THE BULLET TRAIN (1975). Those who always assumed that 1994's Speed was merely a knockoff (albeit an excellent one) of a certain Bruce Willis hit — "Die Hard on a bus" was how wags described the Keanu Reeves flick before it opened — might be surprised to learn that the earlier movie it most resembles is this Japanese effort about a train set to explode if its speed falls below 80 kilometers. With a generous 152-minute running time, The Bullet Train isn't as concise — and, thus, not as exciting — as the Hollywood hit, but it's nevertheless a fine mix of action and melodrama, with plenty of time devoted to the lives of villains and victims alike.

Blu-ray extras consist of a retrospective piece on the film with director Junya Sato, and an isolated music track.

Movie: ***

Mark Wahlberg in Deepwater Horizon (Photo: Summit)
  • Mark Wahlberg in Deepwater Horizon (Photo: Summit)

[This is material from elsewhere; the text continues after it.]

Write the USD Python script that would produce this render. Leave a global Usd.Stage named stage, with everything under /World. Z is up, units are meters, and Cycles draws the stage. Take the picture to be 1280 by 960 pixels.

DEEPWATER HORIZON (2016). Director Peter Berg has devoted his career to making jingoistic nonsense, so the surprise regarding this look at the largest environmental disaster in U.S. history is that it actually names names and calls out the chief culprit (BP). Otherwise, the film is pretty much what one would expect — a streamlined shout-out to working-class Americans. Mark Wahlberg heads the cast as a heroic engineer aboard Deepwater Horizon, the offshore oil rig whose shoddy conditions led to disaster in 2010, with Kurt Russell providing additional bravery as the rig supervisor and John Malkovich adding a smidgen of villainy as a pushy BP rep. There's not much depth or even outrage to the picture — Berg's idea of social commentary is to shove the American flag into the frame at every opportunity — but less discerning viewers won't notice or care.

Blu-ray extras include a five-part making-of piece; raw footage from the film's shoot; and a piece on Berg.